Task instructions: Write out each line of the listing as it stands, without the images.

Material provided:
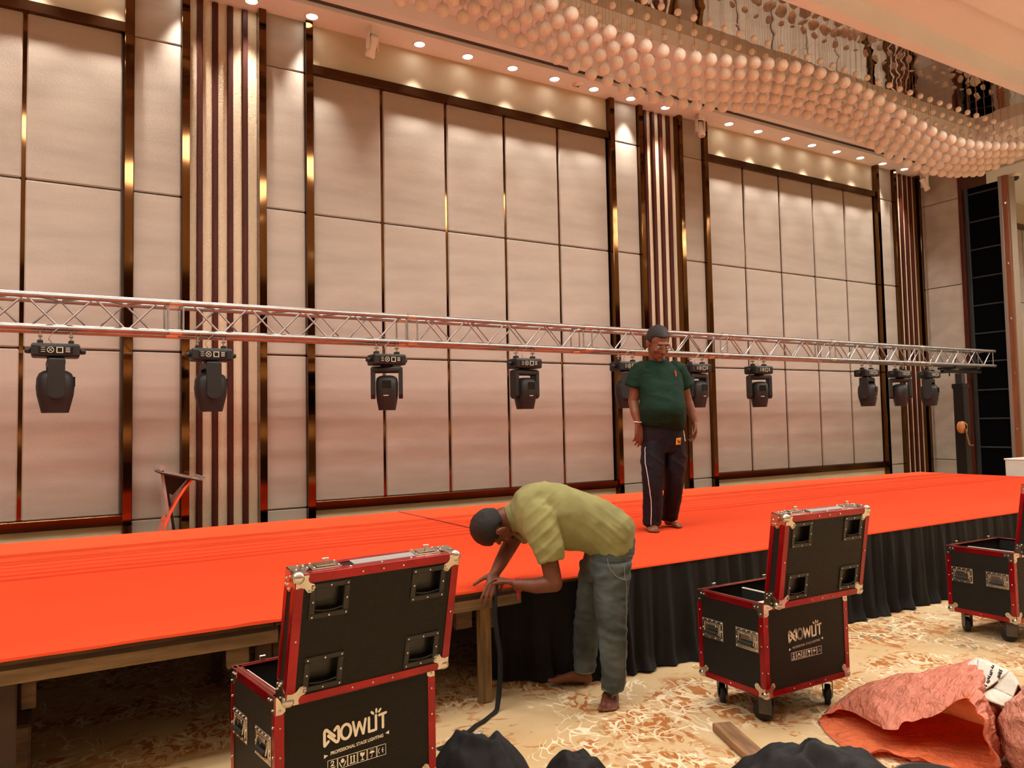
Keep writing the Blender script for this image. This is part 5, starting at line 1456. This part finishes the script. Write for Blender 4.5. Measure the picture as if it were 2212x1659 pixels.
# ---- full pinkish sack behind it, gathered at the top, and the white sack tucked between them
sb = MB(); vs = []; nu_, nv_ = 84, 30
for j in range(nv_+1):
    t = j/nv_
    for i in range(nu_):
        a = 2*pi*i/nu_
        r = .315*(max(0, 1-((t-.38)/.66)**2))**.5 if t < .98 else .04
        r = max(r, .05)
        z = .44*t
        pl_ = .012*sin(i*2*pi*9/nu_*2 + 3*noise.noise(Vector((cos(a), sin(a), t*2))))*t
        p = Vector((r*cos(a)*1.05, r*sin(a), z))
        p += Vector((cos(a), sin(a), 0))*(pl_ + .018*ridged(p, 5, 41, (1, 1, 2.4)) + .008*ridged(p, 13, 42, (1, 1, 2)))
        vs.append((p.x, p.y, max(.004, p.z - .07*max(0, sin(a+.4))*t)))
fs = [(j*nu_+i, j*nu_+(i+1) % nu_, (j+1)*nu_+(i+1) % nu_, (j+1)*nu_+i) for j in range(nv_) for i in range(nu_)]
fs += [tuple(reversed(range(nu_))), tuple(nv_*nu_+i for i in range(nu_))]
sb.add(vs, fs, 0, True)
o = sb.build('woven_sack', MT['sack_pink'], None, (3.745, 1.585, 0))
tag(o, 'full pinkish brown woven sack standing behind the open orange sack', 'sack', 'woven sacks')
A_, B_, D_, E_, F_2 = V(3.757, 2.044, .385), V(3.672, 1.858, .385), V(3.548, 1.945, .275), V(3.616, 1.80, .355), V(3.563, 1.806, .285)
def sheet(p, q, r, s_, n=10, amp=.006, seed=0):
    def fn(u, v):
        x = (p.lerp(q, u)).lerp(s_.lerp(r, u), v); return x + V(.3, -.5, .8)*amp*ridged(x, 14, seed)*4*u*(1-u)*4*v*(1-v)
    return fn
w_ = MB()
w_.grid(sheet(A_, B_, D_.lerp(B_, .55), D_, 10, .006, 51), 10, 10); w_.grid(sheet(D_, D_.lerp(B_, .5)+V(0, 0, -.02), F_2.lerp(E_, .3), F_2+V(-.01, .02, -.02), 8, .006, 52), 8, 8)
w_.grid(sheet(D_.lerp(B_, .5)+V(0, 0, -.02), B_, E_, F_2.lerp(E_, .3), 8, .006, 53), 8, 8); w_.grid(sheet(A_, D_, D_+V(.02, .05, .01), A_+V(-.03, .03, -.03), 6, .004, 54), 6, 6)
w_.grid(sheet(A_, A_+V(.1, -.05, -.10), E_+V(.12, .02, -.12), B_, 6, .004, 55), 6, 6); w_.grid(sheet(B_, E_+V(.12, .02, -.12), E_+V(.10, 0, -.14), E_, 6, .003, 56), 6, 6)
ws = w_.build('white_sack', MT['sack_white'])
m_ = ws.modifiers.new('thick', 'SOLIDIFY'); m_.thickness = .006
tag(ws, 'white woven sack with black handwriting folded on top of the pinkish full sack', 'sack', 'woven sacks')
MK = mat('black_marker', (26, 26, 30), .6)
nrm = (B_-A_).cross(D_-A_).normalized()
if nrm.dot(V(0, 0, EYE)-A_) < 0: nrm = -nrm
def wpt(u, v): return A_ + (B_-A_)*u + (D_-A_)*v + nrm*.009
mk = MB()
rnd = random.Random(3)
for row, (u0, v0, u1, v1, n) in enumerate(((.50, .06, .30, .60, 9), (.72, .10, .62, .32, 5), (.26, .62, .20, .80, 3))):
    for k in range(n):
        u, v = u0+(u1-u0)*k/n, v0+(v1-v0)*k/n; L = .03+.06*rnd.random(); u += .03*(rnd.random()-.5); v += .03*(rnd.random()-.5)
        mk.tube([wpt(u, v), wpt(u+L*.6, v+.015), wpt(u+L, v-.02*rnd.random())], .0028, 5)
        if k % 2: mk.tube([wpt(u+L*.4, v), wpt(u+L*.5, v+.04)], .0024, 5)
o = mk.build('handwriting', MK, ws); o['kind'] = 'stuff'

# strap that runs from the hands over the stage edge to the floor
def ribbon(pts, wd, name, m, wdir):
    b = MB(); n = len(pts); vs = []
    for i, p in enumerate(pts):
        wv = Vector(wdir[i])*wd/2
        vs += [Vector(p)-wv, Vector(p)+wv]
    fs = [(2*i, 2*i+1, 2*i+3, 2*i+2) for i in range(n-1)]
    b.add(vs, fs, 0, True)
    o = b.build(name, m)
    s = o.modifiers.new('thick', 'SOLIDIFY'); s.thickness = .003
    return o
STRAP_P = [(2.085, 3.690, .672), (2.080, 3.680, .640), (2.072, 3.672, .600), (2.066, 3.668, .50), (2.075, 3.662, .40), (2.088, 3.656, .30), (2.086, 3.655, .18), (2.072, 3.655, .06), (2.060, 3.650, .012), (2.03, 3.625, .006), (1.97, 3.585, .008), (1.92, 3.55, .006), (1.87, 3.525, .012), (1.82, 3.49, .006), (1.77, 3.455, .012), (1.71, 3.42, .006), (1.64, 3.39, .008), (1.58, 3.375, .005)]
_w = []
for i, p in enumerate(STRAP_P):
    if i < 8: v = Vector((.86, -.5, 0)).lerp(Vector((.5, -.86, 0)), (i % 3)*.3)
    else:
        d = Vector(STRAP_P[min(i+1, len(STRAP_P)-1)])-Vector(STRAP_P[i-1]); d.z = 0; d.normalize(); v = Vector((-d.y, d.x, .15*(-1)**i))
    _w.append(v.normalized())
tag(ribbon(STRAP_P, .027, 'black_strap', MT['cloth_dark'], _w), 'long black strap hanging from the bent man’s hands down to the carpet', 'strap')
tag(ribbon([(1.86, 3.455, .003), (1.78, 3.405, .004), (1.70, 3.365, .003), (1.62, 3.345, .004)], .022, 'white_tape', MT['sack_white'], [(.5, -.8, 0)]*4), 'strip of pale tape on the carpet next to the black strap', 'tape')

Reply to the exercise:
Keep writing the Blender script for this image. This is part 5, starting at line 1456. This part finishes the script. Write for Blender 4.5. Measure the picture as if it were 2212x1659 pixels.
# ---- full pinkish sack behind it, gathered at the top, and the white sack tucked between them
sb = MB(); vs = []; nu_, nv_ = 84, 30
for j in range(nv_+1):
    t = j/nv_
    for i in range(nu_):
        a = 2*pi*i/nu_
        r = .315*(max(0, 1-((t-.38)/.66)**2))**.5 if t < .98 else .04
        r = max(r, .05)
        z = .44*t
        pl_ = .012*sin(i*2*pi*9/nu_*2 + 3*noise.noise(Vector((cos(a), sin(a), t*2))))*t
        p = Vector((r*cos(a)*1.05, r*sin(a), z))
        p += Vector((cos(a), sin(a), 0))*(pl_ + .018*ridged(p, 5, 41, (1, 1, 2.4)) + .008*ridged(p, 13, 42, (1, 1, 2)))
        vs.append((p.x, p.y, max(.004, p.z - .07*max(0, sin(a+.4))*t)))
fs = [(j*nu_+i, j*nu_+(i+1) % nu_, (j+1)*nu_+(i+1) % nu_, (j+1)*nu_+i) for j in range(nv_) for i in range(nu_)]
fs += [tuple(reversed(range(nu_))), tuple(nv_*nu_+i for i in range(nu_))]
sb.add(vs, fs, 0, True)
o = sb.build('woven_sack', MT['sack_pink'], None, (3.745, 1.585, 0))
tag(o, 'full pinkish brown woven sack standing behind the open orange sack', 'sack', 'woven sacks')
A_, B_, D_, E_, F_2 = V(3.757, 2.044, .385), V(3.672, 1.858, .385), V(3.548, 1.945, .275), V(3.616, 1.80, .355), V(3.563, 1.806, .285)
def sheet(p, q, r, s_, n=10, amp=.006, seed=0):
    def fn(u, v):
        x = (p.lerp(q, u)).lerp(s_.lerp(r, u), v); return x + V(.3, -.5, .8)*amp*ridged(x, 14, seed)*4*u*(1-u)*4*v*(1-v)
    return fn
w_ = MB()
w_.grid(sheet(A_, B_, D_.lerp(B_, .55), D_, 10, .006, 51), 10, 10); w_.grid(sheet(D_, D_.lerp(B_, .5)+V(0, 0, -.02), F_2.lerp(E_, .3), F_2+V(-.01, .02, -.02), 8, .006, 52), 8, 8)
w_.grid(sheet(D_.lerp(B_, .5)+V(0, 0, -.02), B_, E_, F_2.lerp(E_, .3), 8, .006, 53), 8, 8); w_.grid(sheet(A_, D_, D_+V(.02, .05, .01), A_+V(-.03, .03, -.03), 6, .004, 54), 6, 6)
w_.grid(sheet(A_, A_+V(.1, -.05, -.10), E_+V(.12, .02, -.12), B_, 6, .004, 55), 6, 6); w_.grid(sheet(B_, E_+V(.12, .02, -.12), E_+V(.10, 0, -.14), E_, 6, .003, 56), 6, 6)
ws = w_.build('white_sack', MT['sack_white'])
m_ = ws.modifiers.new('thick', 'SOLIDIFY'); m_.thickness = .006
tag(ws, 'white woven sack with black handwriting folded on top of the pinkish full sack', 'sack', 'woven sacks')
MK = mat('black_marker', (26, 26, 30), .6)
nrm = (B_-A_).cross(D_-A_).normalized()
if nrm.dot(V(0, 0, EYE)-A_) < 0: nrm = -nrm
def wpt(u, v): return A_ + (B_-A_)*u + (D_-A_)*v + nrm*.009
mk = MB()
rnd = random.Random(3)
for row, (u0, v0, u1, v1, n) in enumerate(((.50, .06, .30, .60, 9), (.72, .10, .62, .32, 5), (.26, .62, .20, .80, 3))):
    for k in range(n):
        u, v = u0+(u1-u0)*k/n, v0+(v1-v0)*k/n; L = .03+.06*rnd.random(); u += .03*(rnd.random()-.5); v += .03*(rnd.random()-.5)
        mk.tube([wpt(u, v), wpt(u+L*.6, v+.015), wpt(u+L, v-.02*rnd.random())], .0028, 5)
        if k % 2: mk.tube([wpt(u+L*.4, v), wpt(u+L*.5, v+.04)], .0024, 5)
o = mk.build('handwriting', MK, ws); o['kind'] = 'stuff'

# strap that runs from the hands over the stage edge to the floor
def ribbon(pts, wd, name, m, wdir):
    b = MB(); n = len(pts); vs = []
    for i, p in enumerate(pts):
        wv = Vector(wdir[i])*wd/2
        vs += [Vector(p)-wv, Vector(p)+wv]
    fs = [(2*i, 2*i+1, 2*i+3, 2*i+2) for i in range(n-1)]
    b.add(vs, fs, 0, True)
    o = b.build(name, m)
    s = o.modifiers.new('thick', 'SOLIDIFY'); s.thickness = .003
    return o
STRAP_P = [(2.085, 3.690, .672), (2.080, 3.680, .640), (2.072, 3.672, .600), (2.066, 3.668, .50), (2.075, 3.662, .40), (2.088, 3.656, .30), (2.086, 3.655, .18), (2.072, 3.655, .06), (2.060, 3.650, .012), (2.03, 3.625, .006), (1.97, 3.585, .008), (1.92, 3.55, .006), (1.87, 3.525, .012), (1.82, 3.49, .006), (1.77, 3.455, .012), (1.71, 3.42, .006), (1.64, 3.39, .008), (1.58, 3.375, .005)]
_w = []
for i, p in enumerate(STRAP_P):
    if i < 8: v = Vector((.86, -.5, 0)).lerp(Vector((.5, -.86, 0)), (i % 3)*.3)
    else:
        d = Vector(STRAP_P[min(i+1, len(STRAP_P)-1)])-Vector(STRAP_P[i-1]); d.z = 0; d.normalize(); v = Vector((-d.y, d.x, .15*(-1)**i))
    _w.append(v.normalized())
tag(ribbon(STRAP_P, .027, 'black_strap', MT['cloth_dark'], _w), 'long black strap hanging from the bent man’s hands down to the carpet', 'strap')
tag(ribbon([(1.86, 3.455, .003), (1.78, 3.405, .004), (1.70, 3.365, .003), (1.62, 3.345, .004)], .022, 'white_tape', MT['sack_white'], [(.5, -.8, 0)]*4), 'strip of pale tape on the carpet next to the black strap', 'tape')